As stated above, the angle of ramp surface 60 is preferably 10° or less with respect to passage 90, this angle providing sufficient lateral movement of element 78 with respect to passage 90 while simultaneously providing an engagement between element 78 and ramp surface 60 which tends to prevent element 78 from slipping downwardly between surface 60 and cable end 100. Similarly, the serrated surfaces 60 and 80 provide increased mechanical engagement therebetween and between surface 80 and cable end 100.

It will be seen that the lock and seal assembly of the present invention requires a minimum of parts. Enclosure 22 can be easily fabricated from short sections of seamless tubing which are subsequently formed into the shells 24, 26 by well known sheet metal forming techniques. Elements 56 and 78 are simple stampings and element 78 is the only moving part in the mechanism. At the same time, the lock and seal assembly has been found to provide a very positive and tamper resistant device. Enclosure 22 is exceptionally strong and cannot be removed without destruction thereof. The use of a braided cable for cable 12 further enhances the tamper proof nature of the mechanism by reason of the braided cable being substantially more difficult to cut than a solid bar, the latter being relatively easily severed by means of a conventional bolt cutter. No keys, crimping tools, or other special tools, are required to affix the assembly 10 to a hasp.

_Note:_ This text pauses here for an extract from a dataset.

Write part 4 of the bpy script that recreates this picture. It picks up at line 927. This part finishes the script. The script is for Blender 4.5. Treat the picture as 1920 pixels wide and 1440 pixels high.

Numbering of the assembly for registration of the seals is easily effected by providing appropriate stamped numerals (not shown) on the surface of shell 26.

While there have been described above the principles of this invention in connection with specific apparatus, it is to be clearly understood that this description is made only by way of example and not as a limitation to the scope of the invention.